Investing.com - U.K. construction sector activity in December handily beat forecasts as new order growth hit an 11-month high, but cost pressures remained elevated, industry data showed on Wednesday.
In a report, market research firm Markit and the Chartered Institute of Purchasing & Supply (CIPS) said that their U.K. construction purchasing managers' index rose to a seasonally adjusted 54.2 last month from November’s reading of 52.8.
Economists had expected the index to remain steady at 52.8 in December.
On the index, a reading above 50.0 indicates expansion, below indicates contraction.
Markit highlighted the robust and accelerated upturn in new work as construction output increased at the fastest pace since March.

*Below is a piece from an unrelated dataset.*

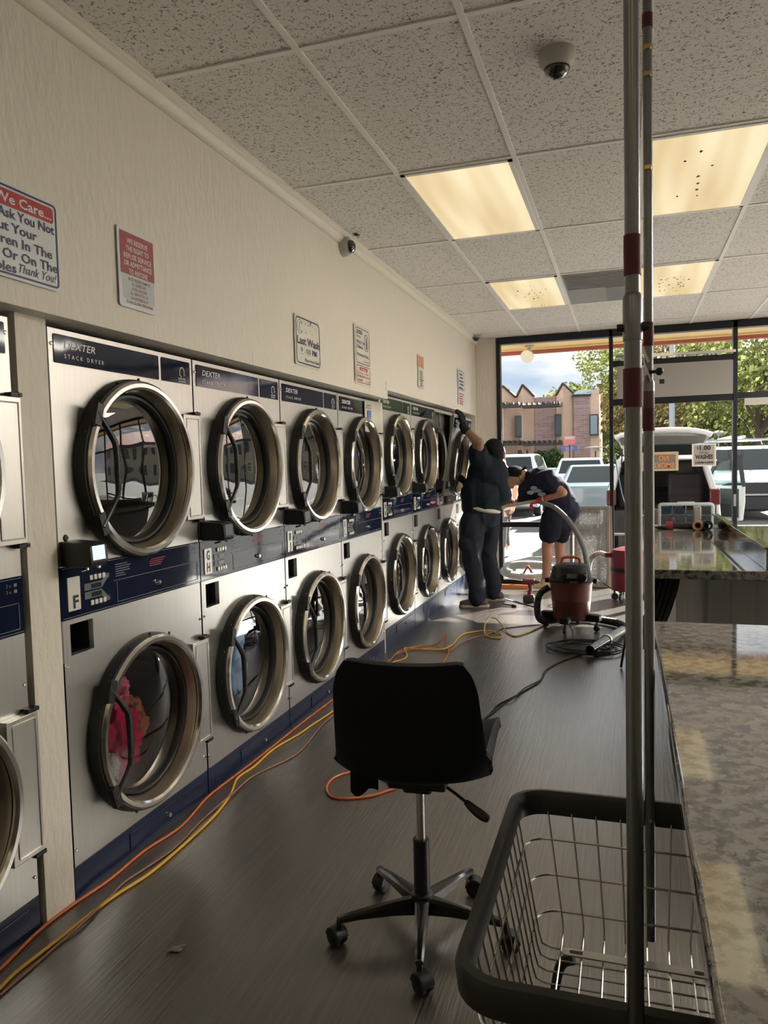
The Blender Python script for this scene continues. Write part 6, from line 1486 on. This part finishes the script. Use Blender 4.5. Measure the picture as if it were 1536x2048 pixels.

The market research firm also noted that price pressure continued with the input cost inflation at the highest level since April.
“December’s survey data confirmed a solid rebound in UK construction output during the final quarter of 2016,” Markit senior economist Tim Moore commented in the report.
“All three main areas of construction activity have started to recover from last summer’s soft patch, but in each case growth remains much weaker than the cyclical peaks seen in 2014,” he added.
Moore pointed out the sustained acceleration in input cost inflation at its strongest since 2011 as the “main negative development in December”.
“UK construction companies noted that the weaker sterling exchange rate had resulted in higher costs for a wide range of imported materials, while some also reported that forward purchasing of inputs had led to depleted stocks among suppliers,” he explained.
Immediately following the report, that was published simultaneously with November mortgage approvals, net lending to individuals, BoE consumer credit and the M4 money supply, GBP/USD was unchanged at 1.2275, EUR/GBP was at 0.8507 from 0.8506 earlier, while GBP/JPY traded at 144.35 compared to 144.37 previously.
Meanwhile, European stock markets were showing little movement trading slightly lower. London’s FTSE 100 dipped 0.08%, the Euro Stoxx 50 slipped 0.05%, France's CAC 40 edged down 0.08%, while Germany's DAX lost 0.20%.